Written problem >> Copy each line that contains the word "script".

Recorded data
►
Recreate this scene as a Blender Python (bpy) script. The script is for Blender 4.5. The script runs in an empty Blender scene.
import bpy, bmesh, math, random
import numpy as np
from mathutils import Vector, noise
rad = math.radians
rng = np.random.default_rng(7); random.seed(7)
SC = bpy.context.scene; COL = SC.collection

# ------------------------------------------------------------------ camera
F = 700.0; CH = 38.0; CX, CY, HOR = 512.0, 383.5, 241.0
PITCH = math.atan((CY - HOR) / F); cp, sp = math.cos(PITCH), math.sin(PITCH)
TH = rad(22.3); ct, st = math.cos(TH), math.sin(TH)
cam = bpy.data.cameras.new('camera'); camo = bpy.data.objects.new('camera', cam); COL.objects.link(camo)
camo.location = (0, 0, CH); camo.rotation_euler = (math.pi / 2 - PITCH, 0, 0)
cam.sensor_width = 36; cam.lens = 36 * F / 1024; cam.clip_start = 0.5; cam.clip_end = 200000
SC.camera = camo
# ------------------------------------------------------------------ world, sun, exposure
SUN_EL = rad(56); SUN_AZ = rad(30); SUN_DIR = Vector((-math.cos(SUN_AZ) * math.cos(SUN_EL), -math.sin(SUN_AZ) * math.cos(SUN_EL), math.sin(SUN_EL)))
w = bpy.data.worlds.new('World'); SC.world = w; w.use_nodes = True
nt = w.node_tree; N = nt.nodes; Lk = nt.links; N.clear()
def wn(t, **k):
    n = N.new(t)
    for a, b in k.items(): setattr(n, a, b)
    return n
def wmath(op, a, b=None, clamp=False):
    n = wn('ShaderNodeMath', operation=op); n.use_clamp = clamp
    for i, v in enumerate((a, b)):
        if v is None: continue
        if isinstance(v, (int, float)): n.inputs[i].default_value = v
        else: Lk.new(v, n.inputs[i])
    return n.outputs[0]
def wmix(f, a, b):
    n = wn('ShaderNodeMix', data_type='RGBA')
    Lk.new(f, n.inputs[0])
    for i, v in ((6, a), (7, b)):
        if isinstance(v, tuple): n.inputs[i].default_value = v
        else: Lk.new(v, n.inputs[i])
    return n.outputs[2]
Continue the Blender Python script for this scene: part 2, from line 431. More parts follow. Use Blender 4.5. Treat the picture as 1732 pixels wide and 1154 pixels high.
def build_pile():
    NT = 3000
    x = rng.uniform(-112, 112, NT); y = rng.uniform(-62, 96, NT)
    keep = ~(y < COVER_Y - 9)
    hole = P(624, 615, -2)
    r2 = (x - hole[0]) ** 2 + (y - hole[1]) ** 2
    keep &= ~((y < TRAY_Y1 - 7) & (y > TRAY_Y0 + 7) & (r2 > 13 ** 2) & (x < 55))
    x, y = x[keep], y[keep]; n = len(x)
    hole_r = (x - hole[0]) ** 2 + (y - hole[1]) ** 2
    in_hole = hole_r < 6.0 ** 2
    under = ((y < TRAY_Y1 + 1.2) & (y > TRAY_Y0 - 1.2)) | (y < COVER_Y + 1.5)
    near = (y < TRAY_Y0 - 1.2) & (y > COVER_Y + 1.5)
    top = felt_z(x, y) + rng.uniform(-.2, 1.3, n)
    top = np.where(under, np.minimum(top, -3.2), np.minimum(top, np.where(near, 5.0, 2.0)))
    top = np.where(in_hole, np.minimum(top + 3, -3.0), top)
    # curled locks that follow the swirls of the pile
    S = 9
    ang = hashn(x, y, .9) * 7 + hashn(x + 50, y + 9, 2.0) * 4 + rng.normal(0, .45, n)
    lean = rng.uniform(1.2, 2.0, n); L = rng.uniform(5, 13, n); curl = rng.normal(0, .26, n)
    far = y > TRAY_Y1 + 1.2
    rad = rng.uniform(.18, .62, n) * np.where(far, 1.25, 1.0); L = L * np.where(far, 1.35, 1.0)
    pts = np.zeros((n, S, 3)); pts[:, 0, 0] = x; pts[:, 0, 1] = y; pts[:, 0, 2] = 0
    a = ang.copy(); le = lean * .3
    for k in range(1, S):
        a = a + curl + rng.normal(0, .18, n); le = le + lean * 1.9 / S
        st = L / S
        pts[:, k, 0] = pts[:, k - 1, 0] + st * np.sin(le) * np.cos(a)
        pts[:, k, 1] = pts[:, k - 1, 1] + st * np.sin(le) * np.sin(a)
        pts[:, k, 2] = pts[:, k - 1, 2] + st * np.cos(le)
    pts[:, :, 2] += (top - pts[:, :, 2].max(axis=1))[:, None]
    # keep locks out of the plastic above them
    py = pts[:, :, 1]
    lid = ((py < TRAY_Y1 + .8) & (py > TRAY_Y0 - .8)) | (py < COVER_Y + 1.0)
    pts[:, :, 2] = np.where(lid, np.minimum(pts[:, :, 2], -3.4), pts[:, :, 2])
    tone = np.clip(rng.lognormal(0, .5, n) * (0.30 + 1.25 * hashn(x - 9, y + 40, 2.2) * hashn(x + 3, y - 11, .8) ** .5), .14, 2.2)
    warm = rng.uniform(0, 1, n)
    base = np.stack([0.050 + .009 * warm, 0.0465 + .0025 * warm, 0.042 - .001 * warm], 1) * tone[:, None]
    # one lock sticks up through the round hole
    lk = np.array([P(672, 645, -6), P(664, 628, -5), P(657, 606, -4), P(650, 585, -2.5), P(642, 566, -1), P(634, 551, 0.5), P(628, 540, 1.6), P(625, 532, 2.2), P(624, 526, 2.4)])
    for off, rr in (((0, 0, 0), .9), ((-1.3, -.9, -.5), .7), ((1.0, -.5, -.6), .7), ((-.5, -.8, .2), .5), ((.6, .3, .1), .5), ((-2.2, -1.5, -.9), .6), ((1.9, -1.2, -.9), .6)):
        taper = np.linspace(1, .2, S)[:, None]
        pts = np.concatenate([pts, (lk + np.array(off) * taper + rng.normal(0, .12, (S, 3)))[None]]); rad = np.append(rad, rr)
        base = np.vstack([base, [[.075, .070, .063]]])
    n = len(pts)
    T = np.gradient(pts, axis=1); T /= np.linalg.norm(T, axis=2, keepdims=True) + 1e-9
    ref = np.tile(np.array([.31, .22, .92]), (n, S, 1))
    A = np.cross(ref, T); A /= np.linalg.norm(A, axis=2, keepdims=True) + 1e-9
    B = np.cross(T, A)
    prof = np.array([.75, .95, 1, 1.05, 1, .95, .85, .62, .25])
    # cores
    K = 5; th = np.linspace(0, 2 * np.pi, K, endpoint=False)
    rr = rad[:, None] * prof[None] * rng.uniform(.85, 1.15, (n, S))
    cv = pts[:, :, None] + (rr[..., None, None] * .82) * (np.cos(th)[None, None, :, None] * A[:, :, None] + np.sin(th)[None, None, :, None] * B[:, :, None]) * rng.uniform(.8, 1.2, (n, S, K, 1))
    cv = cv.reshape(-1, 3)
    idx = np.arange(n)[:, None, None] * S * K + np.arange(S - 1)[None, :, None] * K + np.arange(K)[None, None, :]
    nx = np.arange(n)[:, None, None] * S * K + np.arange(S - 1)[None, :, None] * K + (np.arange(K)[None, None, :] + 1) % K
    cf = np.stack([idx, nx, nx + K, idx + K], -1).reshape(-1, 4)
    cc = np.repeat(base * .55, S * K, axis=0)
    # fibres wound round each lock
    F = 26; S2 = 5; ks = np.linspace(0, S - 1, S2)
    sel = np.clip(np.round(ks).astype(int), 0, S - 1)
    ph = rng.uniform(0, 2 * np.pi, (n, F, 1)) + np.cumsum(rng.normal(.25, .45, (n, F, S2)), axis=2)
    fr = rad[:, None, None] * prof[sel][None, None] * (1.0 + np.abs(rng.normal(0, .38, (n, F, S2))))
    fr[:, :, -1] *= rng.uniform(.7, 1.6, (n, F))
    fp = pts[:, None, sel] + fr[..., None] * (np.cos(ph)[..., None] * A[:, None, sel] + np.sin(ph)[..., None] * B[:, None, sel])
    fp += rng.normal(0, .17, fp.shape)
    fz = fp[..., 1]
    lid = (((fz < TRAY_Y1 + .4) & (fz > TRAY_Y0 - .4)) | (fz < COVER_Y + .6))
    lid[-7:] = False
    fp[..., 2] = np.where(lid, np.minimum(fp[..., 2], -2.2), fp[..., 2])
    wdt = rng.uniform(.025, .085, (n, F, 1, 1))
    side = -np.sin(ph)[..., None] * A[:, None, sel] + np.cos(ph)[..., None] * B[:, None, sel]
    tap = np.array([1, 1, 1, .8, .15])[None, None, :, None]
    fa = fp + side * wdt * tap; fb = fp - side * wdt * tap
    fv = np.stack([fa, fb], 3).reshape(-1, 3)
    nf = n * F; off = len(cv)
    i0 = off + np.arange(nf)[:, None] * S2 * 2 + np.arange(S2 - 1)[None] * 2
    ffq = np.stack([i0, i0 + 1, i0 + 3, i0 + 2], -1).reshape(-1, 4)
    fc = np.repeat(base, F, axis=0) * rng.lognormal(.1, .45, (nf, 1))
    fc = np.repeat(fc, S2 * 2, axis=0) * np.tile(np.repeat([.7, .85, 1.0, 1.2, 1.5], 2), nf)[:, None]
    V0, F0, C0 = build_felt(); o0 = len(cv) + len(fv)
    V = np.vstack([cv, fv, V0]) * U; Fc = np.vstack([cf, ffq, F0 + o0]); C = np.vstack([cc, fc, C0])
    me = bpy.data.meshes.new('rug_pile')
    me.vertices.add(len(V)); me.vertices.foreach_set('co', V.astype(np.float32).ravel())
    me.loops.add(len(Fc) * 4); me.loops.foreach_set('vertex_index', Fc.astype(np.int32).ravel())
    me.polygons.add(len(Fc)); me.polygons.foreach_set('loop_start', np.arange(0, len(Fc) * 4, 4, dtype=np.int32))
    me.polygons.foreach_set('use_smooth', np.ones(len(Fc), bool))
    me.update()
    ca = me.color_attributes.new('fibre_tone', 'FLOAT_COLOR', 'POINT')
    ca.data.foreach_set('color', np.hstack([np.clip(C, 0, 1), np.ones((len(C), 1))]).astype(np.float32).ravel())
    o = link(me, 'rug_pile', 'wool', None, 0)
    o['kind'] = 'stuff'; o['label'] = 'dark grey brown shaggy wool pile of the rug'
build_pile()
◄
Complete output >>
Recreate this scene as a Blender Python (bpy) script. The script is for Blender 4.5. The script runs in an empty Blender scene.
Continue the Blender Python script for this scene: part 2, from line 431. More parts follow. Use Blender 4.5. Treat the picture as 1732 pixels wide and 1154 pixels high.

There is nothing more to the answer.